(WHAT YOU HAVE TO DO)
The material below has pictures in it. Set down only the lines from the line containing "Write a Blender" through the line containing "from mathutils import Vector, Matrix, Euler, noise", word for word, and leave the pictures behind.

(INPUT FOR THIS TASK)

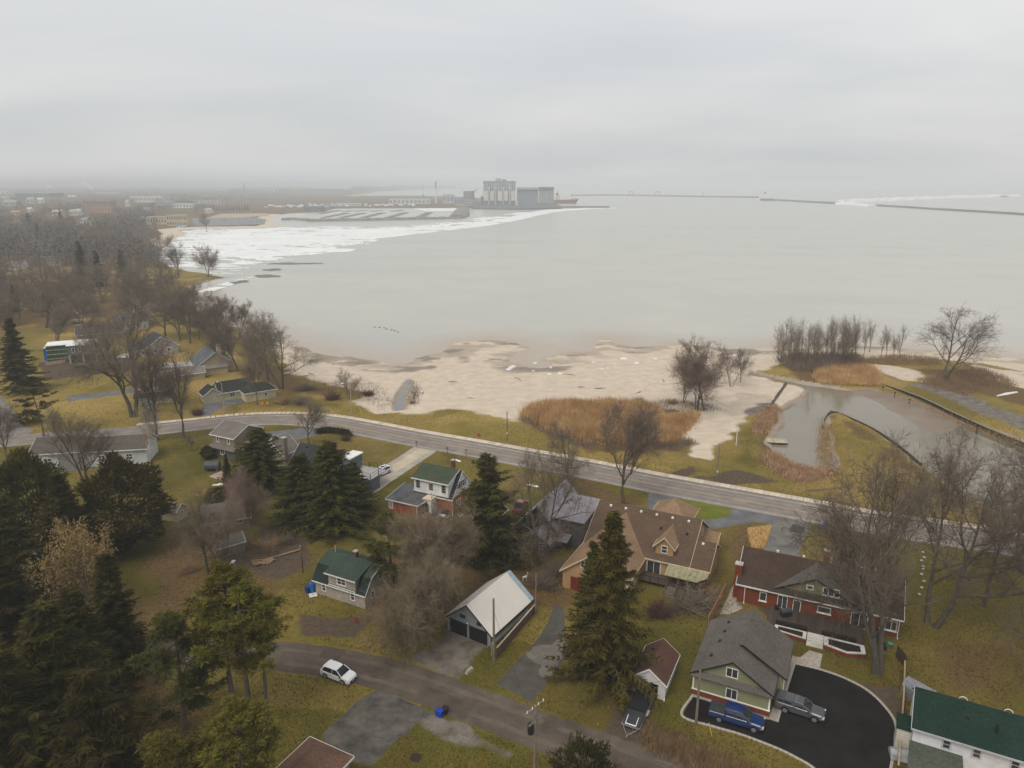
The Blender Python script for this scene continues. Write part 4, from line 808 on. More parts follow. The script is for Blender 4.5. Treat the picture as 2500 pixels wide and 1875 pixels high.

---

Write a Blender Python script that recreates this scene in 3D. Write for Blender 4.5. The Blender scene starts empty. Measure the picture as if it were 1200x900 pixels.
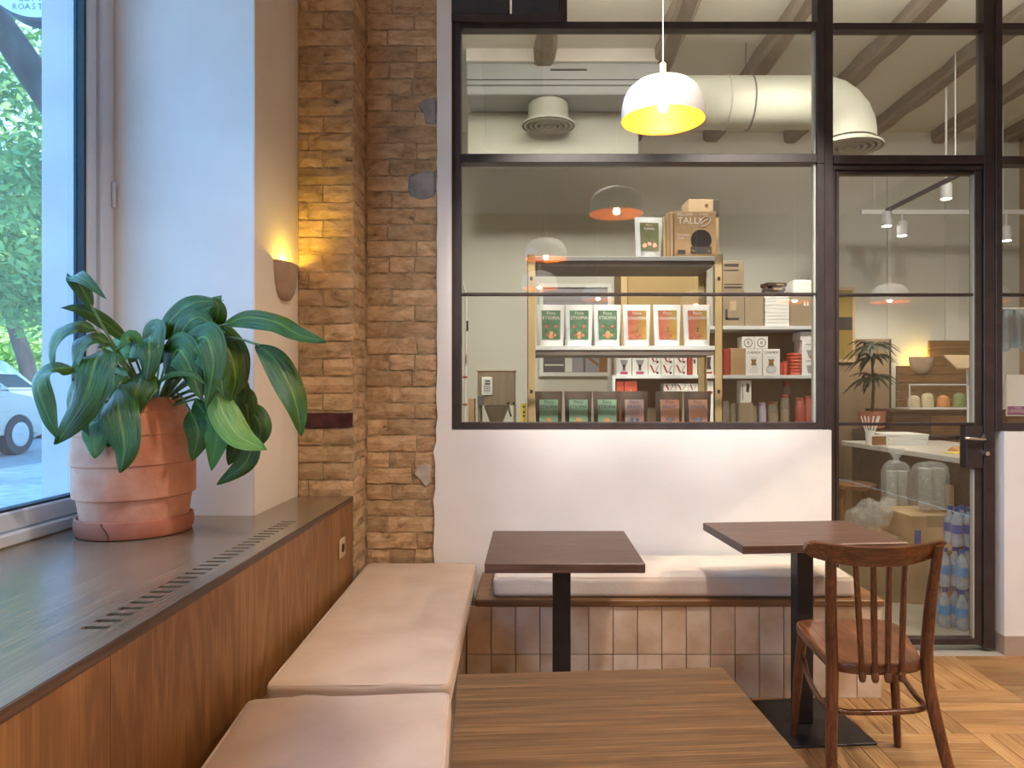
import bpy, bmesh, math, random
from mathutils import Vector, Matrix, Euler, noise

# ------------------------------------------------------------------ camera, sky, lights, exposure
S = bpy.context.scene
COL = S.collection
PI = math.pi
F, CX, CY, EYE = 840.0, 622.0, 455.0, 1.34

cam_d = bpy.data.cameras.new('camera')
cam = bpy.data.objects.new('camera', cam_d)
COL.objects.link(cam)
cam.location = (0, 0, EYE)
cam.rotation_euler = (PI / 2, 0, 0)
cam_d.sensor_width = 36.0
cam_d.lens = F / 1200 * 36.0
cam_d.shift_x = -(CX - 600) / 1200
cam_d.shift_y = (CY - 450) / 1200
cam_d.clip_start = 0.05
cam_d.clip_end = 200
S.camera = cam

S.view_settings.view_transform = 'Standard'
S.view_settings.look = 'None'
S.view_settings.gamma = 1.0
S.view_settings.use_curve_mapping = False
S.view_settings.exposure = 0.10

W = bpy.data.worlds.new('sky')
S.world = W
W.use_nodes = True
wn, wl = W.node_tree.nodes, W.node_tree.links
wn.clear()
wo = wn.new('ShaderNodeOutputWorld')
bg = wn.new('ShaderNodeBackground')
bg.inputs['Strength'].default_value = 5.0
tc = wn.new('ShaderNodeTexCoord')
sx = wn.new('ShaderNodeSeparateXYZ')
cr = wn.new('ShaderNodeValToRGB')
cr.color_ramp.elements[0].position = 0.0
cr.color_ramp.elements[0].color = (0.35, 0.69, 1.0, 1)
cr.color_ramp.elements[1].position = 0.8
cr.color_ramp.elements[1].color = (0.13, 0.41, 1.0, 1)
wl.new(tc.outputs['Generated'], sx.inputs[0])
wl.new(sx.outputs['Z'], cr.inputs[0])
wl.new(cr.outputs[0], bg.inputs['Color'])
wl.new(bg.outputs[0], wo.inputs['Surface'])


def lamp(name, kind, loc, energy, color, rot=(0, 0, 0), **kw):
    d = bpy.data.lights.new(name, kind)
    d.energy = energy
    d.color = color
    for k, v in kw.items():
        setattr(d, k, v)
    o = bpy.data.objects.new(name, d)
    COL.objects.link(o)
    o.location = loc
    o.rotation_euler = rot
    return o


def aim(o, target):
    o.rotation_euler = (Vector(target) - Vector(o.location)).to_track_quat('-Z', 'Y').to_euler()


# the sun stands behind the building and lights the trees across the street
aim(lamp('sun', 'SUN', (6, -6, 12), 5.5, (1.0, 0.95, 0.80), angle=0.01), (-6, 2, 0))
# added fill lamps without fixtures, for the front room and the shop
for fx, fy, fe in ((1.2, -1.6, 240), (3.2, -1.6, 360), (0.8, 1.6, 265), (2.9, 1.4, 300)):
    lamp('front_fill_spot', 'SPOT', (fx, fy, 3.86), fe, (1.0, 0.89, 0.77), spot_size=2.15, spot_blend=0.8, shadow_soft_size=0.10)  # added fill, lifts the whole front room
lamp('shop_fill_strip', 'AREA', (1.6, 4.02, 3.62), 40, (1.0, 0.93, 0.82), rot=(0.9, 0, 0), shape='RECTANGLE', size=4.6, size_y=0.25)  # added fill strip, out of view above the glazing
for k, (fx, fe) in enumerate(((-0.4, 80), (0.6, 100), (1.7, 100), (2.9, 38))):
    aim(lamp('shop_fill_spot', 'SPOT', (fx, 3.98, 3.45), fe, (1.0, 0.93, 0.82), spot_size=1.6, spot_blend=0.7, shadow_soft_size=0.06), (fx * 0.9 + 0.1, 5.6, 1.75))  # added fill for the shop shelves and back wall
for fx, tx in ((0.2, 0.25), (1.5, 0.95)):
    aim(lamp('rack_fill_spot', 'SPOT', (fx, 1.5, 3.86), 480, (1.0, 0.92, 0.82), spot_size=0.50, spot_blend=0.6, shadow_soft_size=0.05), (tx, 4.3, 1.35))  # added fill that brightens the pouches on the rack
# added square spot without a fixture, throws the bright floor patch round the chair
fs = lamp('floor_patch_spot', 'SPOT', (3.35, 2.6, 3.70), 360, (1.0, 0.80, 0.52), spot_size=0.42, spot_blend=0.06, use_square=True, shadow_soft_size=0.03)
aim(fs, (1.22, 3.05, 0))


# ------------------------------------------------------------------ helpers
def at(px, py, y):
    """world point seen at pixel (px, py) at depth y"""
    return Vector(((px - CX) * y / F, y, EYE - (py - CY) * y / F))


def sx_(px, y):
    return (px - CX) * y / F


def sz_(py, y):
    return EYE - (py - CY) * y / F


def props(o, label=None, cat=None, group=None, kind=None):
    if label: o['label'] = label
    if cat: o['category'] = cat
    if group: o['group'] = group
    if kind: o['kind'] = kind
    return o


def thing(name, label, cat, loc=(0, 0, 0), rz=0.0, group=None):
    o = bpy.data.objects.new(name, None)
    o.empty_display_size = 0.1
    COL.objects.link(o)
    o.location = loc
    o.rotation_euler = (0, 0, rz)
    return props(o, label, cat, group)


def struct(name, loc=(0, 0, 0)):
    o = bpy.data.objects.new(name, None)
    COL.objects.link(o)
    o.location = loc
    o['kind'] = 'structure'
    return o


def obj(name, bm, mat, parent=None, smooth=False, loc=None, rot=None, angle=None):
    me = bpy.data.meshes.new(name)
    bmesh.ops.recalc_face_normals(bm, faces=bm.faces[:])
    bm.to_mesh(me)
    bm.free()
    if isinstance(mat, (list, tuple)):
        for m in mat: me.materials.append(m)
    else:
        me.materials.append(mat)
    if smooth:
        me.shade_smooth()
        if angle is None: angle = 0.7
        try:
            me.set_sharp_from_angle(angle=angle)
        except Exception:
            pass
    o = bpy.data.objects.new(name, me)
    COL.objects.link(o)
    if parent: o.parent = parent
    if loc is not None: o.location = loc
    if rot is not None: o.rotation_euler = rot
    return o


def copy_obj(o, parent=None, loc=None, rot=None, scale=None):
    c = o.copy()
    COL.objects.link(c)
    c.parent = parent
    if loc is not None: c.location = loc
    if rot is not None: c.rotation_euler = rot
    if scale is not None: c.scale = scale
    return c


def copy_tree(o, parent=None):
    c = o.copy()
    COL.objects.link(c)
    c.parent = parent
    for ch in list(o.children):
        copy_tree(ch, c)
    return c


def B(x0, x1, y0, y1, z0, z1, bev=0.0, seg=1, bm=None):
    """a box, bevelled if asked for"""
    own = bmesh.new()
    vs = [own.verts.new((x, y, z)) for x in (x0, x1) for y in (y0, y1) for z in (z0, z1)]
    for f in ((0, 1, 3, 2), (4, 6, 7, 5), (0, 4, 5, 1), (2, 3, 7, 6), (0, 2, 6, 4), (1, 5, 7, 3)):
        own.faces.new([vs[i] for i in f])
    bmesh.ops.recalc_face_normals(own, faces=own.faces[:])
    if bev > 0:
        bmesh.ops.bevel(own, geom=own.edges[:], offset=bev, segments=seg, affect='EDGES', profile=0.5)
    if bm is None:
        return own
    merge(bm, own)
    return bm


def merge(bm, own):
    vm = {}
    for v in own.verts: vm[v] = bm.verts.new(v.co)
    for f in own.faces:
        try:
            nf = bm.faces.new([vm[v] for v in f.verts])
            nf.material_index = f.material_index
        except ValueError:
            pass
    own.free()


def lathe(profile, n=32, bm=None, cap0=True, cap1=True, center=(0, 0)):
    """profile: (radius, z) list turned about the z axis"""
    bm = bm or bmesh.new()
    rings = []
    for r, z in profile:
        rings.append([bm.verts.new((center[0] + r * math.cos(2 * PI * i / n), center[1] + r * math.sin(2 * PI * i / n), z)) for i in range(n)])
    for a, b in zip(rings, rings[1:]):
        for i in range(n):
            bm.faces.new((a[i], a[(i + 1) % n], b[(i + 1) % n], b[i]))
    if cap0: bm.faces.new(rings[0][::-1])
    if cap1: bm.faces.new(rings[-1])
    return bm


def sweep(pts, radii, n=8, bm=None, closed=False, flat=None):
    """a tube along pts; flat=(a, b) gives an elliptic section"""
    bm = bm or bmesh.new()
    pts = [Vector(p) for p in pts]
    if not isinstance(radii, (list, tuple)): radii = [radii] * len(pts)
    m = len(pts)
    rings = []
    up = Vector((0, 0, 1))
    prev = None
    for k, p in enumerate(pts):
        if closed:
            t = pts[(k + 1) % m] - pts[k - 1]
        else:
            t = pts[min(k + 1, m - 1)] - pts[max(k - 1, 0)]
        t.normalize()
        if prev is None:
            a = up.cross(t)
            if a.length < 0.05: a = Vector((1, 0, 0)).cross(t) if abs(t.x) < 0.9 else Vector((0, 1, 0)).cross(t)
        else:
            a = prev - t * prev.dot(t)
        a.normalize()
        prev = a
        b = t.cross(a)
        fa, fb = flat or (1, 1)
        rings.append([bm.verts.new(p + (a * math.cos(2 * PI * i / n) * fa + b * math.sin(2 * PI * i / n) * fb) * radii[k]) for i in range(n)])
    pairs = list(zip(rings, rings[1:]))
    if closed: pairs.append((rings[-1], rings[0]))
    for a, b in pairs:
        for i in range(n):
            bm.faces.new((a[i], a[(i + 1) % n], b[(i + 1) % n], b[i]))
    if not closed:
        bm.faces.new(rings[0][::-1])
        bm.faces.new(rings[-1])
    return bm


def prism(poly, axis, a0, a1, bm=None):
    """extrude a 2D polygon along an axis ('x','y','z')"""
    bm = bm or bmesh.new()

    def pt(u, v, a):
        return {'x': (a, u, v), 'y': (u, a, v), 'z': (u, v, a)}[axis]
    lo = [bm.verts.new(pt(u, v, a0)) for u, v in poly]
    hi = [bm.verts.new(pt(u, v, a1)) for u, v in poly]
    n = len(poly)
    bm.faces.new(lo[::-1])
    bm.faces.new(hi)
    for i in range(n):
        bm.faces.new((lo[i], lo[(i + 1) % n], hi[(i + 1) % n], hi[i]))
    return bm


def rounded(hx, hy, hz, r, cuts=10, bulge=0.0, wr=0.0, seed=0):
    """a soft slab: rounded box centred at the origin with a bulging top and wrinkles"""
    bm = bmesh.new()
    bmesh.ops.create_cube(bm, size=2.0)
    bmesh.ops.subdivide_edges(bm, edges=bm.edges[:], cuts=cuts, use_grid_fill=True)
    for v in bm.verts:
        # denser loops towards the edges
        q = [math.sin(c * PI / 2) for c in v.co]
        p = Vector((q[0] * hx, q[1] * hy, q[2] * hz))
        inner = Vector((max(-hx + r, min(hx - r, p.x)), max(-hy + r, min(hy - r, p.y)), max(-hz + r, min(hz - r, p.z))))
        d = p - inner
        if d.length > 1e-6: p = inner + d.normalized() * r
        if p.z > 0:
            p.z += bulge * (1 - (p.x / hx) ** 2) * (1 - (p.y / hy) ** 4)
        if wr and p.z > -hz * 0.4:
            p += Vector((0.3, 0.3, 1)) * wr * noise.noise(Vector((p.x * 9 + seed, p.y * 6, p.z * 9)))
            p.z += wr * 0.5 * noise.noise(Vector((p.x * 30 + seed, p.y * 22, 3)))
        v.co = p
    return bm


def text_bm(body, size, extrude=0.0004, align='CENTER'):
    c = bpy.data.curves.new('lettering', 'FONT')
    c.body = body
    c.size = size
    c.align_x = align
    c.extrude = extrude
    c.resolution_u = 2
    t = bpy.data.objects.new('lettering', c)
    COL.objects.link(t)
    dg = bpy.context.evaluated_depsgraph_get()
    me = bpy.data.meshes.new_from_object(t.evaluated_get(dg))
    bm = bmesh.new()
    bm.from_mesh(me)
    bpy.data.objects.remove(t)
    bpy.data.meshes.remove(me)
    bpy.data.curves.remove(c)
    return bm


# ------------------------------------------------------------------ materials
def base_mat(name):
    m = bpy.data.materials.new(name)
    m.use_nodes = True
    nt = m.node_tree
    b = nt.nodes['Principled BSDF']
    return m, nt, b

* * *

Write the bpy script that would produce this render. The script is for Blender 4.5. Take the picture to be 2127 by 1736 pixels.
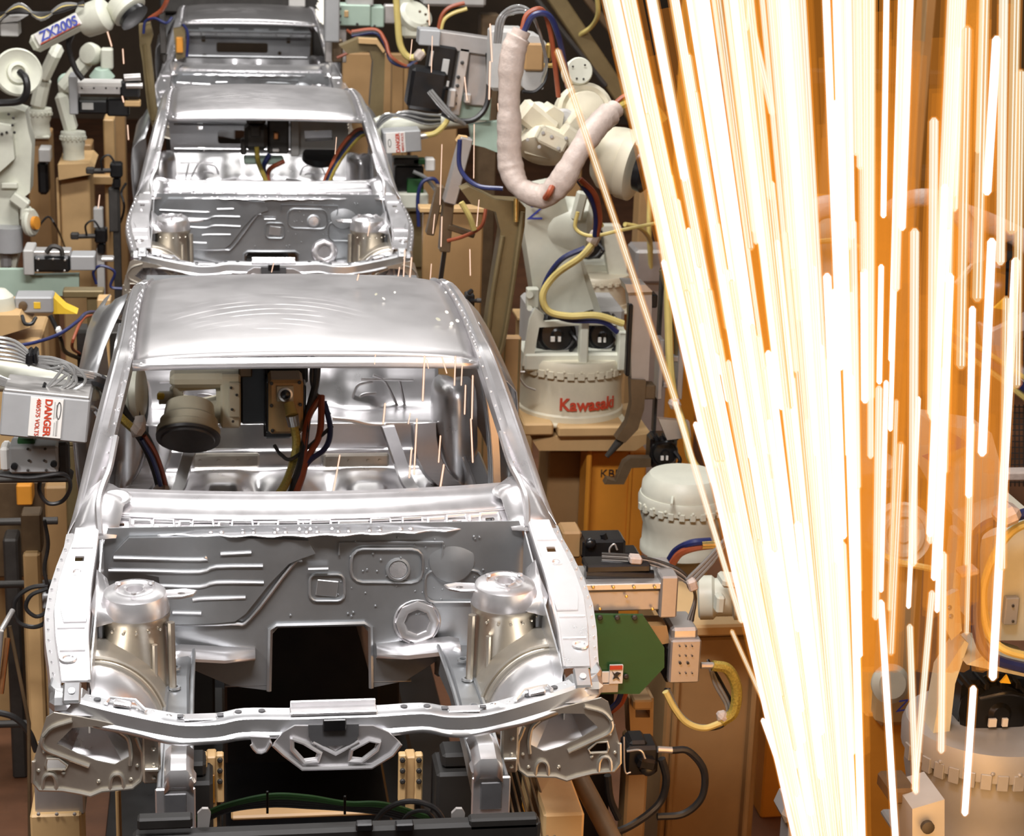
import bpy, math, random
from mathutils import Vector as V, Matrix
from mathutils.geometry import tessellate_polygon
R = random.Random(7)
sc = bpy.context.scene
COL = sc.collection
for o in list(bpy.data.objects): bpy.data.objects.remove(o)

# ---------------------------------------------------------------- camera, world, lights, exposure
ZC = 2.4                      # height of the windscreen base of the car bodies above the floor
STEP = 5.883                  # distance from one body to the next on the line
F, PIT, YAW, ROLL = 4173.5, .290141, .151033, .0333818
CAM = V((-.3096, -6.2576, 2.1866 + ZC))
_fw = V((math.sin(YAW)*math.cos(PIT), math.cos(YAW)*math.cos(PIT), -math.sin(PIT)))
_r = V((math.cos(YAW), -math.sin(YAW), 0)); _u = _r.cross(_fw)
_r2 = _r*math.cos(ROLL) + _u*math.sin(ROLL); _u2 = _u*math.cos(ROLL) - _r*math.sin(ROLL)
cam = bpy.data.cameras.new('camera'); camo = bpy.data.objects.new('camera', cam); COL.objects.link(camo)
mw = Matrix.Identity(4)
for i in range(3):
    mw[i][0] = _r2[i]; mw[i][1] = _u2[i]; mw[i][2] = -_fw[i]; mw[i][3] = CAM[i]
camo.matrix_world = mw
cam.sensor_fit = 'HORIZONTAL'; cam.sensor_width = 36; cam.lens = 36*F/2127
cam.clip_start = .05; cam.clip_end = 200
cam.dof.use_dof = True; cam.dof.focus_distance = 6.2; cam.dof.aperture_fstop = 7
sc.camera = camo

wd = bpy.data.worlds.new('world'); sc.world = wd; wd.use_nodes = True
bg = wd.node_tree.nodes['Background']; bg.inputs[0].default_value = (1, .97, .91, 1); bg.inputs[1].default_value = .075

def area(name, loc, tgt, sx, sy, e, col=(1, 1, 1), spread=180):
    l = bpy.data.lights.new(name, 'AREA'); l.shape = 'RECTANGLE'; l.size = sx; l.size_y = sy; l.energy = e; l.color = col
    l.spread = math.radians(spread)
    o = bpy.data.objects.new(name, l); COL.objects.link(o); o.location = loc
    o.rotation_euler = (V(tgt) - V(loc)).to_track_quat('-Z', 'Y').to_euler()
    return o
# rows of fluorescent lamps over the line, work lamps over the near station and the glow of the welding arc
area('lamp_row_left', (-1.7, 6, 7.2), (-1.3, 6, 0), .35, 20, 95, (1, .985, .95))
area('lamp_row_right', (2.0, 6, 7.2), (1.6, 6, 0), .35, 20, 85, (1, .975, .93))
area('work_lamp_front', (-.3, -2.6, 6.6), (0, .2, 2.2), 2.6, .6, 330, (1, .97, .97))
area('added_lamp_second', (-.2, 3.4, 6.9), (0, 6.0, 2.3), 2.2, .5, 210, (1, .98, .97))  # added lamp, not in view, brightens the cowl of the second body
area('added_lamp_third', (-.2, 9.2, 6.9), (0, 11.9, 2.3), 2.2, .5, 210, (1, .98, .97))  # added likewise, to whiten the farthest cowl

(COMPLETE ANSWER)
Write a Blender Python script that recreates this scene in 3D. Write for Blender 4.5. The Blender scene starts empty. Measure the picture as if it were 1200x900 pixels.
import bpy, bmesh, math, random
from mathutils import Vector, Matrix, Euler, noise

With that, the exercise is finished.